I am aware that there is a result saying that if $L_1, L_2$ are two algebraically closed fields of the same characteristic, then either $L_1$ is isomorphic to the subfield of $L_2$, or $L_2$ is isomorphic to a subfield of $L_1$.
I am unsure however of how to prove this result. I am quite surprised that this is true, because I feel like these algebraic subfields can be so large that there's no reason why their structures have to have similarities like this.
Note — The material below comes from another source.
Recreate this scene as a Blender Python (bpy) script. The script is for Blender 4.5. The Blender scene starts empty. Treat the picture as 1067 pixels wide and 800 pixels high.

Could anyone offer some insight please?
Let $k$ be the prime field of the common characteristic of $L_1$ and $L_2$, let $B_1$ be a transcendence basis for $L_1$ over $k$, and let $B_2$ be a transcendence basis for $L_2$ over $k$. Then either $|B_1|\leq |B_2|$ or $|B_2|\leq |B_1|$; suppose WLOG that $|B_1|\leq |B_2|$. Choose an injection $i:B_1\to B_2$; this then gives a homomorphism $j:k(B_1)\to k(B_2)\subset L_2$. Since $L_1$ is algebraic over $k(B_1)$ and $L_2$ is algebraically closed, we can extend $j$ to a homomorphism $L_1\to L_2$. Thus $L_1$ embeds in $L_2$.